観察する際は、石の全体的な形だけでなく、含まれている「粒」の大きさ、形(丸いか角ばっているか)、そしてそれがどのようにくっついているか(天然のセメントか、人工のセメントか)を注意深く見ることが重要です。
関連知識
円礫岩には、地質学的な重要性だけでなく、人間の歴史や文化においても興味深い側面があります。
- 建築材料としての利用: 円礫岩に含まれる丸い礫(玉石)は、古くから建築材料として利用されてきました。特に、壁の表面に玉石を埋め込む「洗い出し仕上げ」や、石垣、庭石などとして用いられています。自然の丸みを活かした意匠は、独特の温かみや質感を建物や景観に与えます。
- 地層が語る歴史: 円礫岩を含む地層は、その場所が過去にどのような環境であったかを知る上で重要な手がかりとなります。例えば、大規模な円礫岩層は、かつてそこに大きな河川が存在したことや、周辺に高い山があって活発な浸食・運搬があったことを示唆します。含まれる礫の種類を調べることで、その礫がどこから運ばれてきたものか、つまり過去の陸地の分布や岩石の種類を知ることも可能です。地層の調査において、円礫岩層は重要な手がかりの一つとなります。
- 礫石器の素材: 旧石器時代の初期には、川原などで手に入りやすい自然の礫を利用した「礫石器」が作られました。特に、手に馴染む大きさで適度な丸みがあり、かつ叩き割ると鋭い剥片ができるような円礫岩や大きな丸い礫が素材として選ばれました。円礫岩の中の特定の硬い礫だけを選んで道具にすることもあったかもしれません。
- 採集・観察のヒント: 円礫岩を探すなら、河川の下流部や扇状地、そして海岸がおすすめです。これらの場所では、水の作用で運ばれ堆積した礫が豊富に見られます。様々な場所で円礫岩を観察し、含まれる礫の種類や大きさを比較してみましょう。どのような種類の石が含まれているか、石基の色はどうかなどを注意深く観察すると、それぞれが全く異なる個性を持っていることに気づくはずです。採集する際は、地層から無理に剥がそうとせず、すでに落ちているものや河原・海岸に転がっているものを拾うようにしましょう。
まとめ
円礫岩は、身近な河原や海岸でよく見かけることができる、地球のダイナミックな営みによって生まれた堆積岩です。大小様々な丸みを帯びた礫が集まって固まったその姿は、一つとして同じものがなく、含まれる礫の種類や石基の様子によって表情が大きく変わります。

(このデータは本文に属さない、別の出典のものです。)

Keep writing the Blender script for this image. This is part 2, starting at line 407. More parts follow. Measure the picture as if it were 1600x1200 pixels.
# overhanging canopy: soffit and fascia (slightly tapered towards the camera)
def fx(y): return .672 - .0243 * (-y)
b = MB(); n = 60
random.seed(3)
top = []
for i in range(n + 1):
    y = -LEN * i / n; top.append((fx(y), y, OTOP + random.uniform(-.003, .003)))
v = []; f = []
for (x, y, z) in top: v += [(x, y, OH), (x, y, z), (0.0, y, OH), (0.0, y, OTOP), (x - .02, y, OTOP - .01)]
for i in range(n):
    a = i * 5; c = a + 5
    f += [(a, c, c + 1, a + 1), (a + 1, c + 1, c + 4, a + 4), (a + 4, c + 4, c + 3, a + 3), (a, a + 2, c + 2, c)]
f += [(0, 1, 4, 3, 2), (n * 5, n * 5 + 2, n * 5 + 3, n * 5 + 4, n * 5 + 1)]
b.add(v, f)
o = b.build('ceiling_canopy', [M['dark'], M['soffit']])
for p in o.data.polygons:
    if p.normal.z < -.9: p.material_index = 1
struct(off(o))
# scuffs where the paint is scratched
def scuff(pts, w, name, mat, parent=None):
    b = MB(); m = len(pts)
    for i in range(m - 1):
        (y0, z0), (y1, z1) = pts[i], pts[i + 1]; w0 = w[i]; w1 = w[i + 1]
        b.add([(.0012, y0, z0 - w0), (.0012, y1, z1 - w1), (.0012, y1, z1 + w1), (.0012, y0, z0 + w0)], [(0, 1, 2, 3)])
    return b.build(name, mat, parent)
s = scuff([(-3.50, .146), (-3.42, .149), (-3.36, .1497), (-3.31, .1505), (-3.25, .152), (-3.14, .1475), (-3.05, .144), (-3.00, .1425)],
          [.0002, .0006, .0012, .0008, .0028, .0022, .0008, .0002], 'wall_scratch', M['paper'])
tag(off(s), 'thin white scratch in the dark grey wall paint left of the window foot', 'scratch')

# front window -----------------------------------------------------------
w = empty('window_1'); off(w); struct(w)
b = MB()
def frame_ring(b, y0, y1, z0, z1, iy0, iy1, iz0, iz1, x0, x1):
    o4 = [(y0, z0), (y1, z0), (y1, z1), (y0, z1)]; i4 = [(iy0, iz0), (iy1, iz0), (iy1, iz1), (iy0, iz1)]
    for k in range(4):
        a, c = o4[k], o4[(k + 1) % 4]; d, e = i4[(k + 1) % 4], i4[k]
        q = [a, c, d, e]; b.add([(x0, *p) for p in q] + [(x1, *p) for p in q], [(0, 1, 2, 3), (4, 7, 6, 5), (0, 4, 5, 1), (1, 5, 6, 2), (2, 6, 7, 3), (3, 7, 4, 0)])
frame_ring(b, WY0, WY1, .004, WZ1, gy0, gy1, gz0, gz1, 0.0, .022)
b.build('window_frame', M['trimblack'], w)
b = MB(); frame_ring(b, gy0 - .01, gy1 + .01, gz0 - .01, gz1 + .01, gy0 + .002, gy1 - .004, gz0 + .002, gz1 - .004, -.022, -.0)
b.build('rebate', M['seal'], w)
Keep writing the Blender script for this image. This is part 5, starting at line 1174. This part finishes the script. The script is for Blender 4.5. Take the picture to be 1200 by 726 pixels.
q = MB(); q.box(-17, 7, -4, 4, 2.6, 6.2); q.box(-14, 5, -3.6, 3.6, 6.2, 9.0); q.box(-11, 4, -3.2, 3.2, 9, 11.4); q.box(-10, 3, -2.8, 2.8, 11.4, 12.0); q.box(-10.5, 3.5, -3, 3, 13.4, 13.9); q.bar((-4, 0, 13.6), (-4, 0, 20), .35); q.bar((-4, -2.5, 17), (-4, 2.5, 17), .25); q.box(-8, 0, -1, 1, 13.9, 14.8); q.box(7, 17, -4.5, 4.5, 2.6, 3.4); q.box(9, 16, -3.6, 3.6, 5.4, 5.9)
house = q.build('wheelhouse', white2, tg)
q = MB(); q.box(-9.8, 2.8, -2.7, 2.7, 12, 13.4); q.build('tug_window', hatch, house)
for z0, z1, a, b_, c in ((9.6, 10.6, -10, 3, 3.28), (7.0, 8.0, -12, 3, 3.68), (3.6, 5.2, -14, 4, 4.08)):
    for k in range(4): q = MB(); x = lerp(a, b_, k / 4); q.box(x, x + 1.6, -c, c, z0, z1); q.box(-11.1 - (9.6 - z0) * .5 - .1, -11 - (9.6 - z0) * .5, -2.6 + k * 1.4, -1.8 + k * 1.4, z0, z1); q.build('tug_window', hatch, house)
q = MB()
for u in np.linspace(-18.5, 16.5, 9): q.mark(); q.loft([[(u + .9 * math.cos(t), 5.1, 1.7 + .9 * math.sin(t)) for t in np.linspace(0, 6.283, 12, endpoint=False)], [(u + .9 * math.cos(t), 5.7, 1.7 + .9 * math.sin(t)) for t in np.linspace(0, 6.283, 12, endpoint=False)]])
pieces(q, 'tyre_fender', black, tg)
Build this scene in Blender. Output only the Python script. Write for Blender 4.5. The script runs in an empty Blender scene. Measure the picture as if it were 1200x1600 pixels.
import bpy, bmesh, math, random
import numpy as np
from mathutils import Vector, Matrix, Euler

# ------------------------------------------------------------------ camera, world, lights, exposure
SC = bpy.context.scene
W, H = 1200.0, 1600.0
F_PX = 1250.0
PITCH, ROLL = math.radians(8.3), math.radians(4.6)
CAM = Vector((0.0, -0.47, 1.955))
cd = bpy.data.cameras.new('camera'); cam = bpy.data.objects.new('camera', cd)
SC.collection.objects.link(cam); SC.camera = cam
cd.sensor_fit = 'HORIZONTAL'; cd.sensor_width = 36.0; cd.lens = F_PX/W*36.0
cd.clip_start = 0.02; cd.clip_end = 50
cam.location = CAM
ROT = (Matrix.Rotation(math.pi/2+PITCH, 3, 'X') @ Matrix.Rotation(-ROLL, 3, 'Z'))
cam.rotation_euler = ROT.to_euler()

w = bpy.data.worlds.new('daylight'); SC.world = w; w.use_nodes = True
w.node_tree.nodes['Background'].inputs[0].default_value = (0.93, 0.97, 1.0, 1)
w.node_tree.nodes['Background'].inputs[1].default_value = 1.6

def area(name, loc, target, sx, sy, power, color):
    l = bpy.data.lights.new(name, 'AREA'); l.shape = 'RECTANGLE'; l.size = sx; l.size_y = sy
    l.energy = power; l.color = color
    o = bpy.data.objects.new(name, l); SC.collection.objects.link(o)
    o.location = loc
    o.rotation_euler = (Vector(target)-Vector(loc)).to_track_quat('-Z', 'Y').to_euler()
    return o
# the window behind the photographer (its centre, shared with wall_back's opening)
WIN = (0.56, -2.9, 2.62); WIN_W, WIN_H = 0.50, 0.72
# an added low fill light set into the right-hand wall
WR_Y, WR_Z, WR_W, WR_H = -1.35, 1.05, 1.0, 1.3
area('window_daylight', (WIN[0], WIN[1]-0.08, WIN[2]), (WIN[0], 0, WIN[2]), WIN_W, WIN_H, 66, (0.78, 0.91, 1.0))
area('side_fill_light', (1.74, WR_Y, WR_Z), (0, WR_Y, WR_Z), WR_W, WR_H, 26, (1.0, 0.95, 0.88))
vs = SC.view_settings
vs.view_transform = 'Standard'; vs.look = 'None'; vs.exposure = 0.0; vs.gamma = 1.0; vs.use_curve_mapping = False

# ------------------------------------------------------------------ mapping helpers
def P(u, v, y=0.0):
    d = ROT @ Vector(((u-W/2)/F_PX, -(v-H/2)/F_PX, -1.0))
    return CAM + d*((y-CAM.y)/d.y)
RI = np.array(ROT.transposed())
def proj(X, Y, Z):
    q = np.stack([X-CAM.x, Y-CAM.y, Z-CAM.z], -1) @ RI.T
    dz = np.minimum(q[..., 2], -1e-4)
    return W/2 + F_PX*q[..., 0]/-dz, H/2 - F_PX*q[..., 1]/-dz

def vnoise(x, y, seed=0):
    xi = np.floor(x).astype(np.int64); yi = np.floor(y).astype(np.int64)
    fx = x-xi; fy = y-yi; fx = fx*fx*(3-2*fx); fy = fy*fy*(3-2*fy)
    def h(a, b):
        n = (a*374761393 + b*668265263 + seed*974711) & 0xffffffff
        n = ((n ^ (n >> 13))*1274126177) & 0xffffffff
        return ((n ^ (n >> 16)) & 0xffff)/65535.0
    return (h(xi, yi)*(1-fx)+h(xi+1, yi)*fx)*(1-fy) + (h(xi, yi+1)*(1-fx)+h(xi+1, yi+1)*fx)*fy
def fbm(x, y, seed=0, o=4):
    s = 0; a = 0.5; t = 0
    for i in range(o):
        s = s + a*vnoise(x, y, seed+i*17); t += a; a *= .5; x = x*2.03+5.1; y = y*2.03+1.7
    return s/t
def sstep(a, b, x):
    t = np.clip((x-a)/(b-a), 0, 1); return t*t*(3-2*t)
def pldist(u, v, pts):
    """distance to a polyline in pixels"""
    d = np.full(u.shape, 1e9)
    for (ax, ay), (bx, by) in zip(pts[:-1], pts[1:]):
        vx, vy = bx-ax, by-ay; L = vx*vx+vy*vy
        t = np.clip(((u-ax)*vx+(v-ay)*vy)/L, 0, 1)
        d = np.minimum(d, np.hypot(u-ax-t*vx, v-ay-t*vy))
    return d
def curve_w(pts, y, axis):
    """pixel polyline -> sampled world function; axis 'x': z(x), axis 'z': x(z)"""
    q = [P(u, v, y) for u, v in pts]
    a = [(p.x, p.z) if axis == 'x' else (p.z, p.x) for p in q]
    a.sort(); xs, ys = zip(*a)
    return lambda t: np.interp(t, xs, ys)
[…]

円礫岩を観察することは、過去の水の流れや堆積環境、そして地球の表面で絶えず繰り返される風化、侵食、運搬、堆積というプロセスについて学ぶことでもあります。似たような見た目の角礫岩や砂岩、あるいは人工物のコンクリートと見比べることで、それぞれの成り立ちの違いをより深く理解することができるでしょう。
コレクションとして円礫岩を集める際は、その多様な見た目を楽しむのはもちろん、含まれている礫の種類から、その石がどこから来たのか、どのような歴史を持っているのかを想像してみるのも楽しいものです。ぜひ、お気に入りの一塊を見つけて、その中に詰まった地球の物語に思いを馳せてみてください。